Chapter 10
Primitive Numerals

82. Gesture Symbols. There is little doubt that primitive counting was done on the fingers, that the earliest numeral symbols were groups of the fingers formed by associating a single finger with each individual thing in the group of things whose number it was desired to represent.

Of course the most immediate method of representing the number of things in a group—and doubtless the method first used—is by the presentation of the things themselves or the recital of their names. But to present the things themselves or to recite their names is not in a proper sense to count them; for either the things or their names represent all the properties of the group and not simply the number of things in it. Counting was first done when a group was used to represent the number of things in some other group; of that group it would represent the number only and, therefore, be a true numeral symbol, which it is the sole object of counting to reach.

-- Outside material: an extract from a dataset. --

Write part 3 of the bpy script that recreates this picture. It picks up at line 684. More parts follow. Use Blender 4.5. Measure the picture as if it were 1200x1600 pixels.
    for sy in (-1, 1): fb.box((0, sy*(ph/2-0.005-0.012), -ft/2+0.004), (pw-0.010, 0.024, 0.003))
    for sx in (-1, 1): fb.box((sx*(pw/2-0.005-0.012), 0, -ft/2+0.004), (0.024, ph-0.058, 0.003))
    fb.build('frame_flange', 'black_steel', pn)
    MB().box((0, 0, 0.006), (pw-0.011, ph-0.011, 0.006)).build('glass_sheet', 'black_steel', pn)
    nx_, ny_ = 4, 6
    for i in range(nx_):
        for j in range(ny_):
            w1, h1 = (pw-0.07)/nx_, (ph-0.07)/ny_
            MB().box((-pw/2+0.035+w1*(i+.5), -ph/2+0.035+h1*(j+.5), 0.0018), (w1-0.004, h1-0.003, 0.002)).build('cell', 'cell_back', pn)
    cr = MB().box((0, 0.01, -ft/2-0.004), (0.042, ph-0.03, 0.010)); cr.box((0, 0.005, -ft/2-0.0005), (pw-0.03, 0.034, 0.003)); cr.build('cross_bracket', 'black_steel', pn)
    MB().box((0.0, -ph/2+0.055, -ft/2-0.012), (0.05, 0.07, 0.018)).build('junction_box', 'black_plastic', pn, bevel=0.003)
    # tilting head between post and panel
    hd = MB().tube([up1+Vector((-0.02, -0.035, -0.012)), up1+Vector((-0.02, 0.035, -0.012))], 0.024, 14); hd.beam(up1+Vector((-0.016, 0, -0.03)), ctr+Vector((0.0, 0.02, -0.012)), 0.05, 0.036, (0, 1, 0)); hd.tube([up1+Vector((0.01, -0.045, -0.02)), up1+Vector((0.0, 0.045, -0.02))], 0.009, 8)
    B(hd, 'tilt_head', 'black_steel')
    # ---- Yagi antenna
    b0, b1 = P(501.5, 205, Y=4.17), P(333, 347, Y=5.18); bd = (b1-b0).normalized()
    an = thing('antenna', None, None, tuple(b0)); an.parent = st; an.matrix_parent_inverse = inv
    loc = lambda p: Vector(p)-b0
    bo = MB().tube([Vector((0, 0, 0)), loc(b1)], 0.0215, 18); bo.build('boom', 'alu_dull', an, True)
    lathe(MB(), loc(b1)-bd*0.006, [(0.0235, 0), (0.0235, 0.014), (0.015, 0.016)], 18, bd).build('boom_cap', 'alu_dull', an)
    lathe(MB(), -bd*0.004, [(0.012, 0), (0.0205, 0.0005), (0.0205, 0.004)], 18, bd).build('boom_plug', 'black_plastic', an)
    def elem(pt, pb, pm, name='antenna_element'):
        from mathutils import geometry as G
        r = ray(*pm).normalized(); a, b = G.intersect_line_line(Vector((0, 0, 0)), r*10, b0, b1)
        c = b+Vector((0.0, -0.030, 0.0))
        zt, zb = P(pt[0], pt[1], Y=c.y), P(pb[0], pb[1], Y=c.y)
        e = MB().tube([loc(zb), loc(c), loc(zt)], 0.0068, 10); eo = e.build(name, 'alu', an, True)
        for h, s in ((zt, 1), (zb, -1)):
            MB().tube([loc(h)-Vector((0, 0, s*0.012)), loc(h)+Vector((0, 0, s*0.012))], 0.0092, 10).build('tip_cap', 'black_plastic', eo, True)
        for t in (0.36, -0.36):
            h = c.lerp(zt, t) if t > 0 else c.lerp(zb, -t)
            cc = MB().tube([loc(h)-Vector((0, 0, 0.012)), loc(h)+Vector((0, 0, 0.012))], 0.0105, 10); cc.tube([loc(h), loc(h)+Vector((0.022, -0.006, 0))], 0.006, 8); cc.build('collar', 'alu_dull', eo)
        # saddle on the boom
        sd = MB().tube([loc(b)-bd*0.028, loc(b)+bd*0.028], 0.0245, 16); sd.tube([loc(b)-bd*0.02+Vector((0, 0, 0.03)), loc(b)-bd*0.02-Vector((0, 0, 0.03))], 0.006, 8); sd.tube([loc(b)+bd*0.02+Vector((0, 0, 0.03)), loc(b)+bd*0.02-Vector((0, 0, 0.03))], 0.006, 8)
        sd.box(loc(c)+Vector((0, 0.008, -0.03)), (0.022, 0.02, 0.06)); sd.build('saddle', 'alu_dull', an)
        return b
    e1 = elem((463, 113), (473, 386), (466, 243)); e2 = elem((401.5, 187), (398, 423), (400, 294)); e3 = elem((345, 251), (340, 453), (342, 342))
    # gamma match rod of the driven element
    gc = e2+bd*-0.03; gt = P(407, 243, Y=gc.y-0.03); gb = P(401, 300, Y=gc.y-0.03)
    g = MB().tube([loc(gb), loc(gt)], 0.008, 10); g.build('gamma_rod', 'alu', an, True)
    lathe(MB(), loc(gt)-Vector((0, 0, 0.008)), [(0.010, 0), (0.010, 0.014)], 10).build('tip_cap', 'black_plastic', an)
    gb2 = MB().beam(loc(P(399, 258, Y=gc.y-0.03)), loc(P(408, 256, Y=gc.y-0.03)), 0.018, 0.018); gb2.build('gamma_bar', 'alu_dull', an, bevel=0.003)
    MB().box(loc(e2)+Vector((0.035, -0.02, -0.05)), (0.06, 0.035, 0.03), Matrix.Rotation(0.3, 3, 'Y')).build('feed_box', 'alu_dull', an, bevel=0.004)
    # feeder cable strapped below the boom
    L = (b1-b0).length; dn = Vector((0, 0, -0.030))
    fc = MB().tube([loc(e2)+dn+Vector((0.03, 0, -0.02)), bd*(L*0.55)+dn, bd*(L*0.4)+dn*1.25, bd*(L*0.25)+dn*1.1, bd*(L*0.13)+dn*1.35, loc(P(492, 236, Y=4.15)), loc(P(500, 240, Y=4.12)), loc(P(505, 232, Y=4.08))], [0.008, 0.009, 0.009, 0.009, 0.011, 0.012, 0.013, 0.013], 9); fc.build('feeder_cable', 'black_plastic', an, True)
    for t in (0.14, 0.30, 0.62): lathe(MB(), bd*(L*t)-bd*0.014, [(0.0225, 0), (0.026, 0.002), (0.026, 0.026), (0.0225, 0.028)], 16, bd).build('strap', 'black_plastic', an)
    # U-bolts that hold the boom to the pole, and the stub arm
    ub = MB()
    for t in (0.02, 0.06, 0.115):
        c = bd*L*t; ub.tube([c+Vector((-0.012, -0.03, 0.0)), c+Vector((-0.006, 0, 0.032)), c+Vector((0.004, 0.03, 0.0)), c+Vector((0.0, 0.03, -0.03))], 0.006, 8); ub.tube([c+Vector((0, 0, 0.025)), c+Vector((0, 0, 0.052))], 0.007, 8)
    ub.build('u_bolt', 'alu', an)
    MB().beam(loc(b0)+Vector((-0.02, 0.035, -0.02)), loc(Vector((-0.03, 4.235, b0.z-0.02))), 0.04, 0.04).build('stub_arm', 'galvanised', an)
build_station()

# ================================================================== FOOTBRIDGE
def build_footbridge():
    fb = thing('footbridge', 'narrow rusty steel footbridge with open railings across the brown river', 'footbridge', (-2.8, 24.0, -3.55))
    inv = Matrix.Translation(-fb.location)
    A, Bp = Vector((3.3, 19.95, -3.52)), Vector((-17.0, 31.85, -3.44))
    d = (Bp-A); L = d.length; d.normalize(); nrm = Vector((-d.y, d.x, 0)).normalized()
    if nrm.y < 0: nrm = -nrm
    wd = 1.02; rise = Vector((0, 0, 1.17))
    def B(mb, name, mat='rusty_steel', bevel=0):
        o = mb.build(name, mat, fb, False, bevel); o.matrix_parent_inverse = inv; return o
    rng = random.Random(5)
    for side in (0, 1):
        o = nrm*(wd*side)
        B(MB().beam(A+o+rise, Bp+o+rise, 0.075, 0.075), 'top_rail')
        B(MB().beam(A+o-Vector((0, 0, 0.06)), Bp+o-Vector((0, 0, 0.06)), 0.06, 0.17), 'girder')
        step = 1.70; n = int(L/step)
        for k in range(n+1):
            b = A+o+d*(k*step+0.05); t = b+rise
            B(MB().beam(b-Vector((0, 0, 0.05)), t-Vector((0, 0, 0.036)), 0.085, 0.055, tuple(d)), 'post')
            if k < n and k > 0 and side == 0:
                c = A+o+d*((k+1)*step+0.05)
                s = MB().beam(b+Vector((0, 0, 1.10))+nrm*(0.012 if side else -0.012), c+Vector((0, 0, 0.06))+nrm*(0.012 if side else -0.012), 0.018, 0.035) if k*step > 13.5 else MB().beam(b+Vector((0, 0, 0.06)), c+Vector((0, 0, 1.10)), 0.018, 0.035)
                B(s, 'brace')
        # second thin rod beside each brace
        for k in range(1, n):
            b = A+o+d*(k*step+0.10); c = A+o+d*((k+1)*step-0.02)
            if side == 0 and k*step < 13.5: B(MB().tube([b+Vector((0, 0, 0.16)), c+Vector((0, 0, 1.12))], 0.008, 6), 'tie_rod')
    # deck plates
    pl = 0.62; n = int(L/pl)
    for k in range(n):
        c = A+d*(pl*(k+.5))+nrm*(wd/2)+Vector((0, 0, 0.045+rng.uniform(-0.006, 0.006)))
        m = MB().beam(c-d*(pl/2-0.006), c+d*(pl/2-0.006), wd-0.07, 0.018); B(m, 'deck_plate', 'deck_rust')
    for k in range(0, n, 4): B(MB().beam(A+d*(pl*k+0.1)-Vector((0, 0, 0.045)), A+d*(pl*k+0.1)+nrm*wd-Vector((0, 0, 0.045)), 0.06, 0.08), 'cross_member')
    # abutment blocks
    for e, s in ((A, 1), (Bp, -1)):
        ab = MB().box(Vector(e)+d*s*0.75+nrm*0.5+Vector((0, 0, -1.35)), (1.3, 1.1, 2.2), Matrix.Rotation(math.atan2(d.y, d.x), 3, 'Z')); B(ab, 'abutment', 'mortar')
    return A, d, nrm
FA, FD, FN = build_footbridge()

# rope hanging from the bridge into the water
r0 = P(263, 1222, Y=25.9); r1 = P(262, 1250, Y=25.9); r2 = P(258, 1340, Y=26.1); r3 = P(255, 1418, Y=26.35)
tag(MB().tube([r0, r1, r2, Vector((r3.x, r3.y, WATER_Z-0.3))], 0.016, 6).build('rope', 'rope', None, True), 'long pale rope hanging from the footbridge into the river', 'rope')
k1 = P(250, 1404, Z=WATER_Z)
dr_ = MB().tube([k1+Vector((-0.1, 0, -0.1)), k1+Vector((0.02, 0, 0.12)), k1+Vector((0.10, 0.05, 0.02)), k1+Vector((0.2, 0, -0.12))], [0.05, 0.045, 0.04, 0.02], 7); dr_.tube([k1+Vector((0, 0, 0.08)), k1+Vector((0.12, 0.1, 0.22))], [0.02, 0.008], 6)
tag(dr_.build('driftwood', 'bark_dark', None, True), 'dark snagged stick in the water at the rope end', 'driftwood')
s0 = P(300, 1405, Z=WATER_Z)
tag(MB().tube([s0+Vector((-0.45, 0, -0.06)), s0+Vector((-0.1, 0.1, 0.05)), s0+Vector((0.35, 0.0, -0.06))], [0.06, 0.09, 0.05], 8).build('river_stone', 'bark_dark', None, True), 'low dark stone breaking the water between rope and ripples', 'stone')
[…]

Counting ignores all the properties of a group except the distinctness or separateness of the things in it and presupposes whatever intelligence is required consciously or unconsciously to abstract this from its remaining properties. On this account, that group serves best to represent numbers, in which the individual differences of the members are least obtrusive. The naturalness of finger-counting, therefore, lies not only in the accessibility of the fingers, in their being always present to the counter, but in this: that the fingers are so similar in form and function that it is almost easier to ignore than to take account of their differences.

But there is other evidence than its intrinsic probability for the priority of finger-counting over any other. Nearly every system of numeral notation of which we have any knowledge is either quinary, decimal, vigesimal, or a mixture of these;30 that is to say, expresses numbers which are greater than 5 in terms of 5 and lesser numbers, or makes a similar use of 10 or 20. These systems point to primitive methods of reckoning with the fingers of one hand, the fingers of both hands, all the fingers and toes, respectively.

Finger-counting, furthermore, is universal among uncivilized tribes of the present day, even those not far enough developed to have numeral words beyond 2 or 3 representing higher numbers by holding up the appropriate number of fingers.31

83. Spoken Symbols. Numeral words—spoken symbols—would naturally arise much later than gesture symbols. Wherever the origin of such a word can be traced, it is found to be either descriptive of the corresponding finger symbol or—when there is nothing characteristic enough about the finger symbol to suggest a word, as is particularly the case with the smaller numbers—the name of some familiar group of things. Thus in the languages of numerous tribes the numeral 5 is simply the word for hand, 10 for both hands, 20 for “an entire man” (hands and feet); while 2 is the word for the eyes, the ears, or wings.32

As its original meaning is a distinct encumbrance to such a word in its use as a numeral, it is not surprising that the numeral words of the highly developed languages have been so modified that it is for the most part impossible to trace their origin.

The practice of counting with numeral words probably arose much later than the words themselves. There is an artificial element in this sort of counting which does not appertain to primitive counting33 (see § 5).

One fact is worth reiterating with reference to both the primitive gesture symbols and word symbols for numbers. There is nothing in either symbol to represent the individual characteristics of the things counted or their arrangement. The use of such symbols, therefore, presupposes a conviction that the number of things in a group does not depend on the character of the things themselves or on their collocation, but solely on their maintaining their separateness and integrity.

84. Written Symbols. The earliest written symbols for number would naturally be mere groups of strokes—-|, ||, |||, etc. Such symbols have a double advantage over gesture symbols: they can be made permanent, and are capable of indefinite extension—there being, of course, no limit to the numbers of strokes which may be drawn.